Orthez: Paul Lay live en son école de musique
“C’est non sans une certaine émotion que je reviens dans cette école de musique, rénovée certes mais qui reste mon école. C’est ici que j’ai étudié le piano, avec un prof Didier Datcharry, lequel au surplus m’a transmis sa passion du jazz. Et je suis ravi que certains jeunes élèves soient venus assister à la répétition. Permettez moi également de dédier ce concert maison à quelqu’un qui a accompagné le début de ma carrière: Jacques Canet. À propos j’ai su que le festival Jazz Naturel qui a existé par et avec lui va disparaître avec son départ. Dommage vraiment. J’espère cependant que la musique, le jazz en premier lieu va pouvoir continuer à irriguer les saisons culturelles d’Orthez, ma ville natale”
Paul Lay (p), Simon Tailleu (b), Cynthia Abraham (dm)
Auditorium de l’École de Musique, Orthez (64300)
Ce soir il s’agit bel et bien sur scène d’une première pour Cynthia Abraham appelée à remplacer Isabel Sorling : “Dans l’urgence certes, mais elle a beaucoup bossé pour cela, chez elle d’abord avec moultes écoutes de l’album puis chez moi avec le piano une journée durant” justifie Paul Lay dans les loges avant d’entrer en scène. Constat de fait : aucun saut de chaine pour autant durant le concert. Au contraire, on la voit, on la sent se plonger de plein pied, de pleine voix dans le fil musical du projet Deep Rvers.
Nantie de beaucoup de naturel, d’une sorte de douceur prégnante. Dotée d’un art singulier du tutti bien placé dans le registre du grand aigu en particulier -éclaté au besoin par des effets de chambre d’ écho (Southern Soldier Boy) Elle imprègne ainsi de la nuance dans les intensités du vocal forte du soutien des balancement d’accords clairs du piano (Follow the drinking gourd ), des coups d’archers de la basse ductile de Simon Tailleu.
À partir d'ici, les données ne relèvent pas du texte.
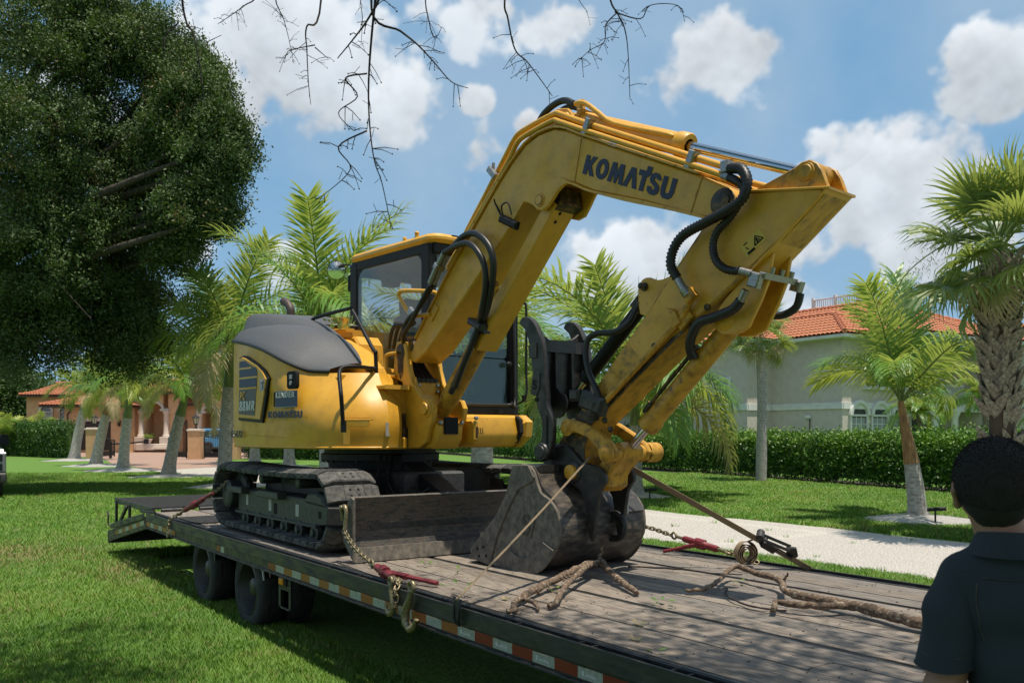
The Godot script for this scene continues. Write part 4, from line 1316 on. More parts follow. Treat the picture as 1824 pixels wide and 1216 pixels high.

Plus ectiligne en rapport au travail effervescent d’Isabelle Sorling, plus « classiquement » jazz singer au féminin, Cynthia Abraham assume une gestuelle scénique légère dans laquelle tout passe par le filtre colorisant de la voix (Deep Rivers) Ainsi, entre piano blues et voix au phrasé gospel se marque le feeling sombre d’un ressenti lourd, mortifère des soldats dans les tranchées. Surgit alors en résonnance juste les mots du poème d’un jeune américain mort à 17 ans à Verdun (To Germany) Pur esprit poétique pour sûr, transmis aux notes en profondeur tant on sent dans le climat établi, via la scansion, l’élan donné, les images du deuil absurde instillées par le rythme.
Paul Lay lui demeure fidèle à son propos. Son piano livre du jazz des sources d’hier pour rebondir in fine jusque à ses lignes de fuite d’aujourd’hui. Dans un souci de valoriser l’improvisation, toujours. Laquelle pratique en vient à éclater volontairement la métrique des temps fixés pour déboucher en mode clin d’œil sur une bonne séquence rag time (Maple leaf rag) boostée par le travail précis de la basse “Ce thème de Scott Joplin méritait un arrangement spécial ou plutôt un vrai dérangement…” explique-t-Il un brin pince sans rire au public béarnais quelque peu égaré, lui, dans l’explosion des barres de mesure pour avoir enclenché très tôt des battements de mains avec empressement. L’intro de la basse marquée par beaucoup de relief via accords claqués et pics d’harmoniques lance enfin un Glory glory Halleluja dans les règles du genre cette fois. Cynthia Abraham est tout à son aise dans le registre gospel. L’audience va désormais tout sourire, réconciliée avec la rigueur du rythme binaire. Ces orthéziens aficionados de jazz refusent de porter le deuil d’un festival de jazz.
L’Ecole de Musique de Paul, ce soir, à rempli sa tâche.